→ **Material provided**
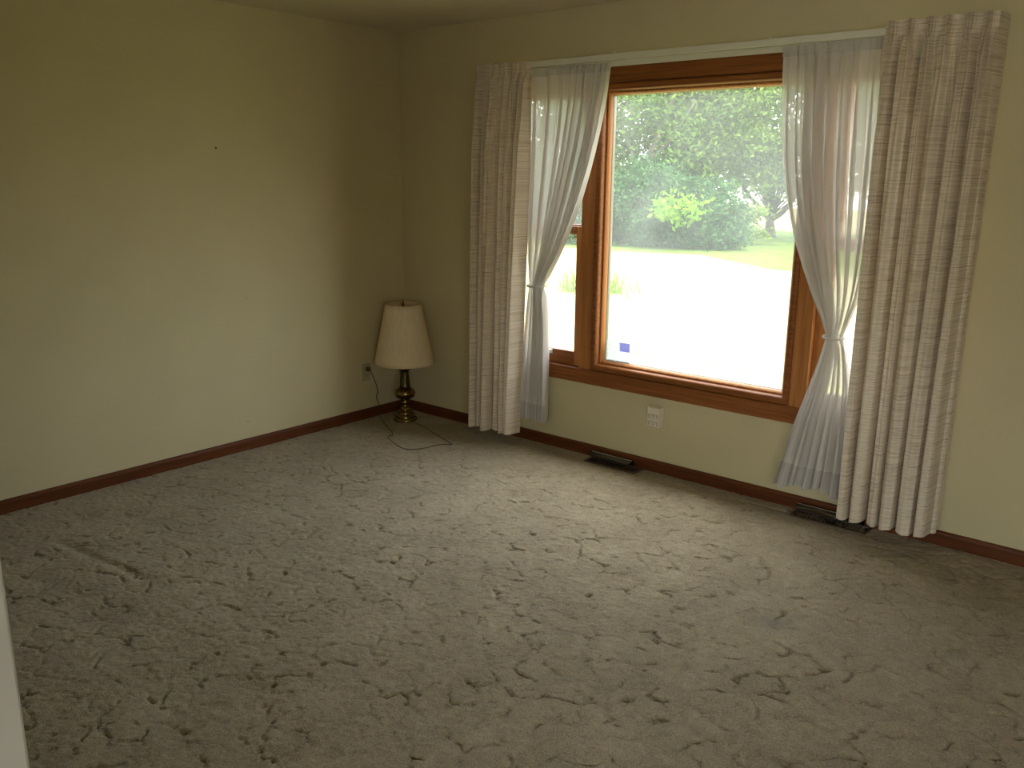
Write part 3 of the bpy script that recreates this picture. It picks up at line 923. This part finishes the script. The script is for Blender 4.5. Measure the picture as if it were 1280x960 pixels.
tg = 'trees beyond the street'
tree('tall leafy tree behind the hedge with a leaning grey trunk', (-12.9, 21.9, G), [(-12.9, 21.9, G), (-12.5, 21.9, .6), (-12.0, 21.9, 1.45), (-11.5, 21.9, 2.4), (-11.1, 21.9, 3.35), (-10.7, 22, 4.6)], (-12.6, 23, 4.2), (3.4, 2.6, 3.7), 150, 170, .42, .17, M_leaf_mid, .19, 21, tg,
     [([(-12.1, 21.9, 1.3), (-12.3, 21.8, 2.4), (-12.8, 21.7, 3.6)], .08), ([(-11.7, 21.9, 2.0), (-10.8, 21.8, 2.7), (-9.9, 21.7, 3.9)], .08)])
tree('tall leafy tree behind the hedge with an upright trunk right of the leaning one', (-10.9, 24.5, G), [(-10.9, 24.5, G), (-10.85, 24.5, 1.6), (-11.0, 24.5, 3.2), (-11.0, 24.5, 4.8)], (-9.9, 24.2, 4.5), (3.2, 2.4, 3.5), 120, 170, .42, .17, M_leaf_light, .15, 22, tg,
     [([(-10.9, 24.5, 2.2), (-10.1, 24.3, 3.4), (-9.2, 24.0, 4.2)], .08)])
tree('leafy tree at the left end of the hedge seen through the left flank window', (-18.2, 23.5, G), [(-18.2, 23.5, G), (-18.1, 23.5, 1.8), (-18.3, 23.5, 3.6)], (-17.6, 23.0, 3.9), (3.6, 2.6, 3.8), 150, 150, .42, .19, M_leaf_mid, .2, 23, tg)
tree('pale green forked tree on the grass right of the hedge', (-9.45, 27, G), [(-9.45, 27, G), (-9.47, 27, -.2), (-9.5, 27, .15)], (-8.2, 26.4, 3.6), (3.4, 2.2, 2.6), 120, 150, .38, .18, M_leaf_light, .24, 24, tg,
     [([(-9.52, 27, .0), (-9.9, 27, .45), (-10.4, 26.9, .95), (-11.0, 26.8, 1.9)], .10), ([(-9.47, 27, .05), (-9.44, 27, .8), (-9.5, 27, 2.2)], .11),
      ([(-9.44, 27, .05), (-9.0, 27, .35), (-8.6, 27, .95), (-8.1, 27, 2.2)], .12), ([(-9.42, 27, .15), (-9.1, 26.9, .85), (-8.8, 26.9, 1.9)], .07)])
tree('leafy tree behind the right sheer curtain', (-3.6, 26, G), [(-3.6, 26, G), (-3.6, 26, 1.2), (-3.5, 26, 2.8)], (-3.4, 25.5, 4.0), (3.4, 2.4, 3.4), 120, 150, .42, .19, M_leaf_mid, .18, 25, tg)
tree('distant tree filling the gaps behind the leaning trunk', (-15.5, 31, G), [(-15.5, 31, G), (-15.5, 31, 2), (-15.4, 31, 4)], (-15.8, 31, 4.0), (5.0, 2.5, 4.6), 85, 150, .55, .25, M_leaf_mid, .22, 26, tg)

hg = 'dark shrubs in the hedge across the street'
hs = [(-21.0, 20.4, 2.0, 2.4, 'leftmost dark shrub of the hedge, beyond the left flank window'), (-18.2, 19.9, 1.9, 2.5, 'dark shrub of the hedge, second from the left end'),
      (-15.3, 19.7, 1.9, 2.4, 'dark shrub of the hedge, left edge of the big pane'), (-12.8, 19.4, 1.7, 2.7, 'dark rounded shrub of the hedge left of the lime sapling'),
      (-10.7, 19.9, 1.6, 2.5, 'dark shrub of the hedge behind the lime sapling'), (-8.7, 20.5, 1.35, 1.8, 'dark low shrub at the right end of the hedge')]
for i, (x, y, rw, h, lab) in enumerate(hs):
    tree(lab, (x, y, G), [(x, y, G), (x, y, G+h*.25), (x+.1, y, G+h*.5)], (x, y, G+h*.48), (rw, 1.1, h*.60), 90, 120, .22, .15, M_leaf_dark, .06, 40+i, hg, cat='shrub', name='hedge_shrub')
tree('bright lime green sapling in front of the dark hedge', (-8.9, 18.75, G), [(-9.4, 20.0, G), (-9.2, 19.8, .0), (-8.75, 19.1, .55)], (-8.65, 18.75, .60), (.80, .35, .46), 26, 16, .17, .20, M_leaf_lime, .03, 60, cat='tree', name='sapling')
tree('small loose green shrub at the right end of the hedge before the white house', (-8.35, 22.6, G), [(-8.35, 22.6, G), (-8.3, 22.6, .0), (-8.3, 22.6, .4)], (-8.3, 22.6, .05), (.75, .5, .75), 34, 40, .16, .14, M_leaf_light, .03, 61, cat='shrub', name='small_shrub')

# clump of strap leaves on the grass strip
cl = tag(empty('daylily_clump', (-5.2, 9.7, G+.004)), 'yellow green clump of arching strap leaves on the grass strip beyond the window', 'plant')
r = np.random.default_rng(77)
mb = MB()
for i in range(230):
    a = r.random()*6.283; L = .35+.35*r.random(); bx, by = r.normal()*.36, r.normal()*.2
    rows = []
    for s in np.linspace(0, 1, 5):
        d = L*s*(.55+.4*s); z = L*(1.5*s-1.05*s*s)*1.05
        w = .016*(1-s*.9)
        cx, cyy = bx+math.cos(a)*d, by+math.sin(a)*d
        rows.append(((cx-math.sin(a)*w, cyy+math.cos(a)*w, z), (cx+math.sin(a)*w, cyy-math.cos(a)*w, z)))
    v = [p for q in rows for p in q]
    mb.add(v, [(2*k, 2*k+1, 2*k+3, 2*k+2) for k in range(4)])
mb.build('strap_leaves', M_leaf_lime, cl)['kind'] = 'stuff'

# white house far behind
hx, hy = -19.5, 56
hs_ = tag(empty('white_house', (hx, hy, G)), 'white house far behind the trees', 'house')
MB().box(-9, 9, 0, 9, 0, 3.1).build('wall', M_siding, hs_)
MB().add([(-9.6, -.6, 3.0), (9.6, -.6, 3.0), (9.6, 9.6, 3.0), (-9.6, 9.6, 3.0), (-9.6, 4.5, 5.4), (9.6, 4.5, 5.4)], [(0, 1, 5, 4), (1, 2, 5), (2, 3, 4, 5), (3, 0, 4), (3, 2, 1, 0)]).build('roof', M_roof, hs_)
for x in (-6, -2.5, 3.0, 6.2):
    wf = MB().box(x-.6, x+.6, -.05, .02, 1.1, 2.4).build('window', M_siding, hs_)
    MB().box(x-.5, x+.5, -.07, -.05, 1.2, 2.3).build('pane', M_alu, wf)
ot = tag(empty('garden_box', (-15.2, 37.5, G)), 'small orange red box far away between the hedge and the forked tree', 'box')
MB().box(-.28, .28, -.2, .2, 0, .62).build('body', M_orange, ot, bevel=.02)
MB().add([(-.36, -.28, .62), (.36, -.28, .62), (.36, .28, .62), (-.36, .28, .62), (-.36, 0, .86), (.36, 0, .86)], [(0, 1, 5, 4), (1, 2, 5), (2, 3, 4, 5), (3, 0, 4), (3, 2, 1, 0)]).build('lid', M_orange, ot)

→ **Exercise description**
Copy all the data exactly as written, but skip any picture.

→ **Correct output**
Write part 3 of the bpy script that recreates this picture. It picks up at line 923. This part finishes the script. The script is for Blender 4.5. Measure the picture as if it were 1280x960 pixels.
tg = 'trees beyond the street'
tree('tall leafy tree behind the hedge with a leaning grey trunk', (-12.9, 21.9, G), [(-12.9, 21.9, G), (-12.5, 21.9, .6), (-12.0, 21.9, 1.45), (-11.5, 21.9, 2.4), (-11.1, 21.9, 3.35), (-10.7, 22, 4.6)], (-12.6, 23, 4.2), (3.4, 2.6, 3.7), 150, 170, .42, .17, M_leaf_mid, .19, 21, tg,
     [([(-12.1, 21.9, 1.3), (-12.3, 21.8, 2.4), (-12.8, 21.7, 3.6)], .08), ([(-11.7, 21.9, 2.0), (-10.8, 21.8, 2.7), (-9.9, 21.7, 3.9)], .08)])
tree('tall leafy tree behind the hedge with an upright trunk right of the leaning one', (-10.9, 24.5, G), [(-10.9, 24.5, G), (-10.85, 24.5, 1.6), (-11.0, 24.5, 3.2), (-11.0, 24.5, 4.8)], (-9.9, 24.2, 4.5), (3.2, 2.4, 3.5), 120, 170, .42, .17, M_leaf_light, .15, 22, tg,
     [([(-10.9, 24.5, 2.2), (-10.1, 24.3, 3.4), (-9.2, 24.0, 4.2)], .08)])
tree('leafy tree at the left end of the hedge seen through the left flank window', (-18.2, 23.5, G), [(-18.2, 23.5, G), (-18.1, 23.5, 1.8), (-18.3, 23.5, 3.6)], (-17.6, 23.0, 3.9), (3.6, 2.6, 3.8), 150, 150, .42, .19, M_leaf_mid, .2, 23, tg)
tree('pale green forked tree on the grass right of the hedge', (-9.45, 27, G), [(-9.45, 27, G), (-9.47, 27, -.2), (-9.5, 27, .15)], (-8.2, 26.4, 3.6), (3.4, 2.2, 2.6), 120, 150, .38, .18, M_leaf_light, .24, 24, tg,
     [([(-9.52, 27, .0), (-9.9, 27, .45), (-10.4, 26.9, .95), (-11.0, 26.8, 1.9)], .10), ([(-9.47, 27, .05), (-9.44, 27, .8), (-9.5, 27, 2.2)], .11),
      ([(-9.44, 27, .05), (-9.0, 27, .35), (-8.6, 27, .95), (-8.1, 27, 2.2)], .12), ([(-9.42, 27, .15), (-9.1, 26.9, .85), (-8.8, 26.9, 1.9)], .07)])
tree('leafy tree behind the right sheer curtain', (-3.6, 26, G), [(-3.6, 26, G), (-3.6, 26, 1.2), (-3.5, 26, 2.8)], (-3.4, 25.5, 4.0), (3.4, 2.4, 3.4), 120, 150, .42, .19, M_leaf_mid, .18, 25, tg)
tree('distant tree filling the gaps behind the leaning trunk', (-15.5, 31, G), [(-15.5, 31, G), (-15.5, 31, 2), (-15.4, 31, 4)], (-15.8, 31, 4.0), (5.0, 2.5, 4.6), 85, 150, .55, .25, M_leaf_mid, .22, 26, tg)

hg = 'dark shrubs in the hedge across the street'
hs = [(-21.0, 20.4, 2.0, 2.4, 'leftmost dark shrub of the hedge, beyond the left flank window'), (-18.2, 19.9, 1.9, 2.5, 'dark shrub of the hedge, second from the left end'),
      (-15.3, 19.7, 1.9, 2.4, 'dark shrub of the hedge, left edge of the big pane'), (-12.8, 19.4, 1.7, 2.7, 'dark rounded shrub of the hedge left of the lime sapling'),
      (-10.7, 19.9, 1.6, 2.5, 'dark shrub of the hedge behind the lime sapling'), (-8.7, 20.5, 1.35, 1.8, 'dark low shrub at the right end of the hedge')]
for i, (x, y, rw, h, lab) in enumerate(hs):
    tree(lab, (x, y, G), [(x, y, G), (x, y, G+h*.25), (x+.1, y, G+h*.5)], (x, y, G+h*.48), (rw, 1.1, h*.60), 90, 120, .22, .15, M_leaf_dark, .06, 40+i, hg, cat='shrub', name='hedge_shrub')
tree('bright lime green sapling in front of the dark hedge', (-8.9, 18.75, G), [(-9.4, 20.0, G), (-9.2, 19.8, .0), (-8.75, 19.1, .55)], (-8.65, 18.75, .60), (.80, .35, .46), 26, 16, .17, .20, M_leaf_lime, .03, 60, cat='tree', name='sapling')
tree('small loose green shrub at the right end of the hedge before the white house', (-8.35, 22.6, G), [(-8.35, 22.6, G), (-8.3, 22.6, .0), (-8.3, 22.6, .4)], (-8.3, 22.6, .05), (.75, .5, .75), 34, 40, .16, .14, M_leaf_light, .03, 61, cat='shrub', name='small_shrub')

# clump of strap leaves on the grass strip
cl = tag(empty('daylily_clump', (-5.2, 9.7, G+.004)), 'yellow green clump of arching strap leaves on the grass strip beyond the window', 'plant')
r = np.random.default_rng(77)
mb = MB()
for i in range(230):
    a = r.random()*6.283; L = .35+.35*r.random(); bx, by = r.normal()*.36, r.normal()*.2
    rows = []
    for s in np.linspace(0, 1, 5):
        d = L*s*(.55+.4*s); z = L*(1.5*s-1.05*s*s)*1.05
        w = .016*(1-s*.9)
        cx, cyy = bx+math.cos(a)*d, by+math.sin(a)*d
        rows.append(((cx-math.sin(a)*w, cyy+math.cos(a)*w, z), (cx+math.sin(a)*w, cyy-math.cos(a)*w, z)))
    v = [p for q in rows for p in q]
    mb.add(v, [(2*k, 2*k+1, 2*k+3, 2*k+2) for k in range(4)])
mb.build('strap_leaves', M_leaf_lime, cl)['kind'] = 'stuff'

# white house far behind
hx, hy = -19.5, 56
hs_ = tag(empty('white_house', (hx, hy, G)), 'white house far behind the trees', 'house')
MB().box(-9, 9, 0, 9, 0, 3.1).build('wall', M_siding, hs_)
MB().add([(-9.6, -.6, 3.0), (9.6, -.6, 3.0), (9.6, 9.6, 3.0), (-9.6, 9.6, 3.0), (-9.6, 4.5, 5.4), (9.6, 4.5, 5.4)], [(0, 1, 5, 4), (1, 2, 5), (2, 3, 4, 5), (3, 0, 4), (3, 2, 1, 0)]).build('roof', M_roof, hs_)
for x in (-6, -2.5, 3.0, 6.2):
    wf = MB().box(x-.6, x+.6, -.05, .02, 1.1, 2.4).build('window', M_siding, hs_)
    MB().box(x-.5, x+.5, -.07, -.05, 1.2, 2.3).build('pane', M_alu, wf)
ot = tag(empty('garden_box', (-15.2, 37.5, G)), 'small orange red box far away between the hedge and the forked tree', 'box')
MB().box(-.28, .28, -.2, .2, 0, .62).build('body', M_orange, ot, bevel=.02)
MB().add([(-.36, -.28, .62), (.36, -.28, .62), (.36, .28, .62), (-.36, .28, .62), (-.36, 0, .86), (.36, 0, .86)], [(0, 1, 5, 4), (1, 2, 5), (2, 3, 4, 5), (3, 0, 4), (3, 2, 1, 0)]).build('lid', M_orange, ot)